National Post (National Edition)
BUFFETT REBUFFED, LENDER REGROUPS
Shareholders reject Berkshire’s second tranche
TORONTO • Home Capital Group Inc. officials pledged to continue rebuilding the battered mortgage lender Tuesday after shareholders overwhelmingly rejected a second investment in the company by Warren Buffett’s Berkshire Hathaway at a price below the current share value.
Only 11.21 per cent of votes cast were in favour of the additional investment of nearly $247 million, which would have boosted Buffett’s stake to 38.4 per cent from 19.9.
Home Capital’s board of directors had recommended approving the second tranche, which was negotiated as part of the initial investment in June but required a shareholder vote.
Brenda Eprile, chair of Home Capital, said the company remains “grateful” to have Berkshire as a major shareholder, and suggested the vote reflected the mortgage loan company’s “diminished need for capital” after an eventful year.
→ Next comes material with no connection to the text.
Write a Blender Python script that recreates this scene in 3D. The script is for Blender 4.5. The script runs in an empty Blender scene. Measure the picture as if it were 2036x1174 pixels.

Eprile, who was the only Home Capital official to speak at the meeting Tuesday morning, said the company would remain focused on building deposits to shore up funding for new loans.
Don Johnson, a former Bank of Montreal mergers and acquisitions specialist whose email to Buffett triggered the initial investment in the Canadian lender, said he believes the rejection of the additional tranche stemmed primarily from concerns about short-term dilution. The $10.30 a share price negotiated with Buffett in June is below the $13 to $14 range where Home Capital stock has been trading for the past couple of months.
“I was disappointed,” Johnson said shortly after the vote, adding that he believes the larger stake would have given Buffett more reason to help Home Capital in the months and years ahead.